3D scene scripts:
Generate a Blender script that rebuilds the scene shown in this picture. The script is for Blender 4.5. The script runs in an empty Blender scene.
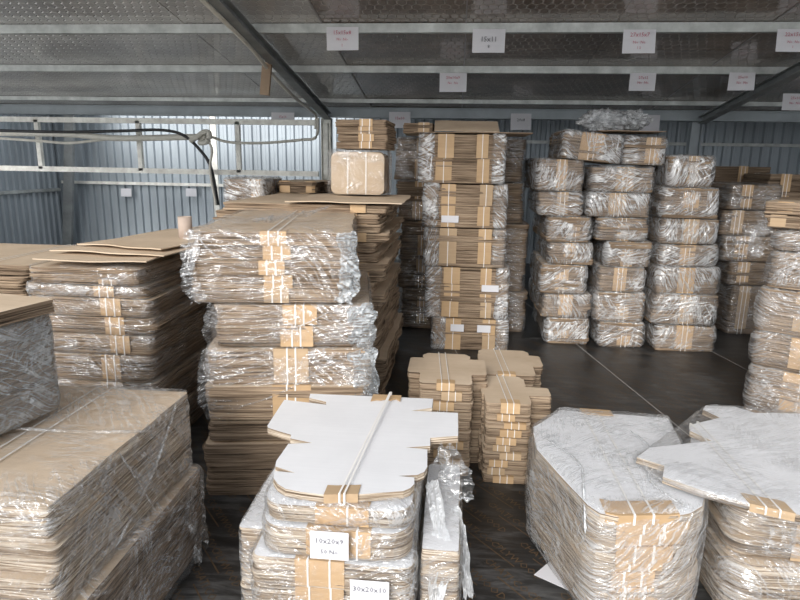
import bpy, bmesh, math, random
from math import sin, cos, radians, atan2, pi, hypot
from mathutils import Vector, Matrix, noise

# ------------------------------------------------------------------ scene / camera
sc = bpy.context.scene
COL = sc.collection
sc.view_settings.view_transform = 'Standard'
sc.view_settings.look = 'None'
sc.view_settings.gamma = 1
sc.view_settings.use_curve_mapping = False
sc.view_settings.exposure = 0.0
sc.cycles.use_denoising = True
sc.cycles.transparent_max_bounces = 24
sc.cycles.max_bounces = 7
sc.cycles.sample_clamp_indirect = 6

EYE = 1.65
FPX = 600.0
yaw, pitch, roll = radians(5.2), radians(12.7), radians(1.0)
fw = Vector((-sin(yaw)*cos(pitch), cos(yaw)*cos(pitch), -sin(pitch)))
rt = Vector((cos(yaw), sin(yaw), 0)); up0 = rt.cross(fw)
RT = rt*cos(roll) + up0*sin(roll)
UP = up0*cos(roll) - rt*sin(roll)
cam_d = bpy.data.cameras.new('camera'); cam = bpy.data.objects.new('camera', cam_d); COL.objects.link(cam)
cam_d.sensor_fit = 'HORIZONTAL'; cam_d.sensor_width = 36; cam_d.lens = 36*FPX/800
cam_d.clip_start = .05
m = Matrix((RT, UP, -fw)).transposed().to_4x4(); m.translation = Vector((0, 0, EYE))
cam.matrix_world = m
sc.camera = cam

def ray(px, py): return fw + RT*((px-400)/FPX) - UP*((py-300)/FPX)
def atY(px, py, Y):
    d = ray(px, py); t = Y/d.y
    return Vector((d.x*t, Y, EYE + d.z*t))
def atZ(px, py, Z=0.):
    d = ray(px, py); t = (Z-EYE)/d.z
    return Vector((d.x*t, d.y*t, Z))

# ------------------------------------------------------------------ materials
def new_mat(name):
    mt = bpy.data.materials.new(name); mt.use_nodes = True
    nt = mt.node_tree; nt.nodes.clear()
    return mt, nt
class N:
    def __init__(s, nt): s.nt = nt
    def __call__(s, kind, **kw):
        n = s.nt.nodes.new('ShaderNode'+kind)
        for k, v in kw.items(): setattr(n, k, v)
        return n
    def link(s, a, b): s.nt.links.new(a, b)
    def math(s, op, a, b=None, clamp=False):
        n = s('Math', operation=op); n.use_clamp = clamp
        for i, v in enumerate((a, b)):
            if v is None: continue
            if isinstance(v, (int, float)): n.inputs[i].default_value = v
            else: s.link(v, n.inputs[i])
        return n.outputs[0]
    def vmath(s, op, a, b=None):
        n = s('VectorMath', operation=op)
        for i, v in enumerate((a, b)):
            if v is None: continue
            if isinstance(v, tuple): n.inputs[i].default_value = v
            else: s.link(v, n.inputs[i])
        return n.outputs['Value'] if op in ('DOT_PRODUCT', 'LENGTH') else n.outputs[0]
    def coords(s, scale, kind='Object', rnd=True):
        tc = s('TexCoord'); mp = s('Mapping'); mp.inputs['Scale'].default_value = scale
        s.link(tc.outputs[kind], mp.inputs[0])
        if rnd:
            oi = s('ObjectInfo'); mu = s.math('MULTIPLY', oi.outputs['Random'], 37.)
            cb = s('CombineXYZ')
            for i in range(3): s.link(mu, cb.inputs[i])
            s.link(cb.outputs[0], mp.inputs['Location'])
        return mp.outputs[0]
    def noise(s, vec, scale, detail=3, rough=.55, dist=0.):
        n = s('TexNoise'); n.inputs['Scale'].default_value = scale; n.inputs['Detail'].default_value = detail
        n.inputs['Roughness'].default_value = rough; n.inputs['Distortion'].default_value = dist
        s.link(vec, n.inputs['Vector']); return n.outputs['Fac']
    def ramp(s, fac, stops):
        r = s('ValToRGB'); e = r.color_ramp.elements
        while len(e) < len(stops): e.new(.5)
        for el, (p, c) in zip(e, stops): el.position = p; el.color = (c[0], c[1], c[2], 1)
        s.link(fac, r.inputs[0]); return r.outputs[0]
    def bump(s, h, strength, dist):
        b = s('Bump'); b.inputs['Strength'].default_value = strength; b.inputs['Distance'].default_value = dist
        s.link(h, b.inputs['Height']); return b.outputs[0]
    def principled(s, color=None, rough=.6, metal=0., normal=None, spec=None):
        p = s('BsdfPrincipled')
        if isinstance(color, tuple): p.inputs['Base Color'].default_value = (*color, 1)
        elif color is not None: s.link(color, p.inputs['Base Color'])
        if isinstance(rough, (int, float)): p.inputs['Roughness'].default_value = rough
        else: s.link(rough, p.inputs['Roughness'])
        p.inputs['Metallic'].default_value = metal
        if spec is not None: p.inputs['Specular IOR Level'].default_value = spec
        if normal is not None: s.link(normal, p.inputs['Normal'])
        o = s('OutputMaterial'); s.link(p.outputs[0], o.inputs[0]); return p

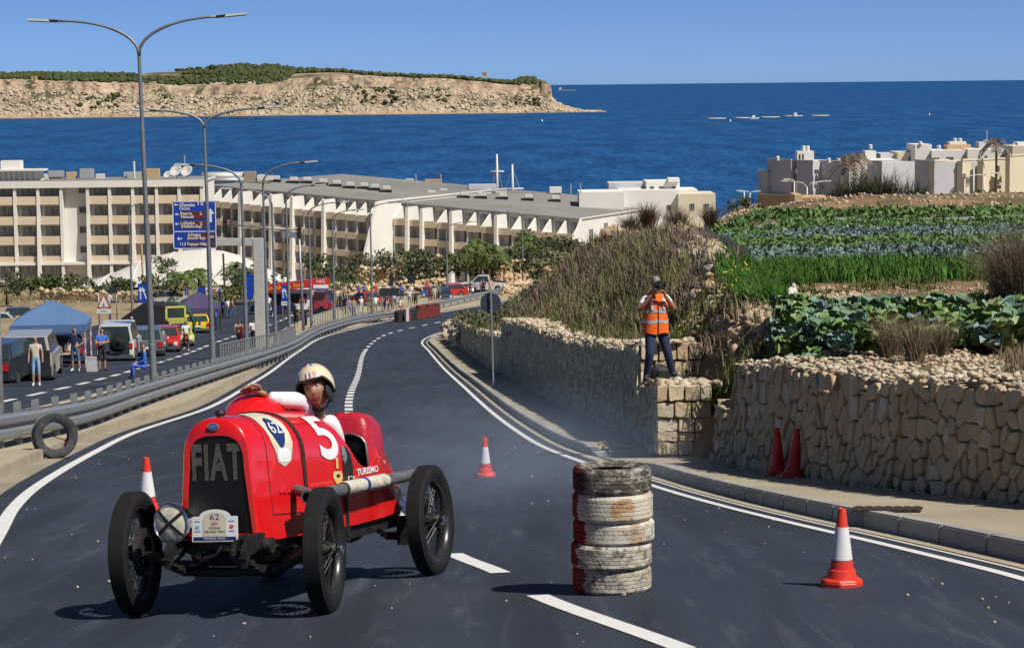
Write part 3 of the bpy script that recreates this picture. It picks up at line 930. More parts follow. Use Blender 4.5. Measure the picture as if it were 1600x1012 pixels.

▶ [Task prompt]:
Repeat the material above in full and exactly, omitting the pictures.

▶ [Reply to the task]:
Generate a Blender script that rebuilds the scene shown in this picture. The script is for Blender 4.5. The script runs in an empty Blender scene.
import bpy, bmesh, math, random
from math import sin, cos, radians, atan2, pi, hypot
from mathutils import Vector, Matrix, noise

# ------------------------------------------------------------------ scene / camera
sc = bpy.context.scene
COL = sc.collection
sc.view_settings.view_transform = 'Standard'
sc.view_settings.look = 'None'
sc.view_settings.gamma = 1
sc.view_settings.use_curve_mapping = False
sc.view_settings.exposure = 0.0
sc.cycles.use_denoising = True
sc.cycles.transparent_max_bounces = 24
sc.cycles.max_bounces = 7
sc.cycles.sample_clamp_indirect = 6

EYE = 1.65
FPX = 600.0
yaw, pitch, roll = radians(5.2), radians(12.7), radians(1.0)
fw = Vector((-sin(yaw)*cos(pitch), cos(yaw)*cos(pitch), -sin(pitch)))
rt = Vector((cos(yaw), sin(yaw), 0)); up0 = rt.cross(fw)
RT = rt*cos(roll) + up0*sin(roll)
UP = up0*cos(roll) - rt*sin(roll)
cam_d = bpy.data.cameras.new('camera'); cam = bpy.data.objects.new('camera', cam_d); COL.objects.link(cam)
cam_d.sensor_fit = 'HORIZONTAL'; cam_d.sensor_width = 36; cam_d.lens = 36*FPX/800
cam_d.clip_start = .05
m = Matrix((RT, UP, -fw)).transposed().to_4x4(); m.translation = Vector((0, 0, EYE))
cam.matrix_world = m
sc.camera = cam

def ray(px, py): return fw + RT*((px-400)/FPX) - UP*((py-300)/FPX)
def atY(px, py, Y):
    d = ray(px, py); t = Y/d.y
    return Vector((d.x*t, Y, EYE + d.z*t))
def atZ(px, py, Z=0.):
    d = ray(px, py); t = (Z-EYE)/d.z
    return Vector((d.x*t, d.y*t, Z))

# ------------------------------------------------------------------ materials
def new_mat(name):
    mt = bpy.data.materials.new(name); mt.use_nodes = True
    nt = mt.node_tree; nt.nodes.clear()
    return mt, nt
class N:
    def __init__(s, nt): s.nt = nt
    def __call__(s, kind, **kw):
        n = s.nt.nodes.new('ShaderNode'+kind)
        for k, v in kw.items(): setattr(n, k, v)
        return n
    def link(s, a, b): s.nt.links.new(a, b)
    def math(s, op, a, b=None, clamp=False):
        n = s('Math', operation=op); n.use_clamp = clamp
        for i, v in enumerate((a, b)):
            if v is None: continue
            if isinstance(v, (int, float)): n.inputs[i].default_value = v
            else: s.link(v, n.inputs[i])
        return n.outputs[0]
    def vmath(s, op, a, b=None):
        n = s('VectorMath', operation=op)
        for i, v in enumerate((a, b)):
            if v is None: continue
            if isinstance(v, tuple): n.inputs[i].default_value = v
            else: s.link(v, n.inputs[i])
        return n.outputs['Value'] if op in ('DOT_PRODUCT', 'LENGTH') else n.outputs[0]
    def coords(s, scale, kind='Object', rnd=True):
        tc = s('TexCoord'); mp = s('Mapping'); mp.inputs['Scale'].default_value = scale
        s.link(tc.outputs[kind], mp.inputs[0])
        if rnd:
            oi = s('ObjectInfo'); mu = s.math('MULTIPLY', oi.outputs['Random'], 37.)
            cb = s('CombineXYZ')
            for i in range(3): s.link(mu, cb.inputs[i])
            s.link(cb.outputs[0], mp.inputs['Location'])
        return mp.outputs[0]
    def noise(s, vec, scale, detail=3, rough=.55, dist=0.):
        n = s('TexNoise'); n.inputs['Scale'].default_value = scale; n.inputs['Detail'].default_value = detail
        n.inputs['Roughness'].default_value = rough; n.inputs['Distortion'].default_value = dist
        s.link(vec, n.inputs['Vector']); return n.outputs['Fac']
    def ramp(s, fac, stops):
        r = s('ValToRGB'); e = r.color_ramp.elements
        while len(e) < len(stops): e.new(.5)
        for el, (p, c) in zip(e, stops): el.position = p; el.color = (c[0], c[1], c[2], 1)
        s.link(fac, r.inputs[0]); return r.outputs[0]
    def bump(s, h, strength, dist):
        b = s('Bump'); b.inputs['Strength'].default_value = strength; b.inputs['Distance'].default_value = dist
        s.link(h, b.inputs['Height']); return b.outputs[0]
    def principled(s, color=None, rough=.6, metal=0., normal=None, spec=None):
        p = s('BsdfPrincipled')
        if isinstance(color, tuple): p.inputs['Base Color'].default_value = (*color, 1)
        elif color is not None: s.link(color, p.inputs['Base Color'])
        if isinstance(rough, (int, float)): p.inputs['Roughness'].default_value = rough
        else: s.link(rough, p.inputs['Roughness'])
        p.inputs['Metallic'].default_value = metal
        if spec is not None: p.inputs['Specular IOR Level'].default_value = spec
        if normal is not None: s.link(normal, p.inputs['Normal'])
        o = s('OutputMaterial'); s.link(p.outputs[0], o.inputs[0]); return p

Write part 3 of the bpy script that recreates this picture. It picks up at line 930. More parts follow. Use Blender 4.5. Measure the picture as if it were 1600x1012 pixels.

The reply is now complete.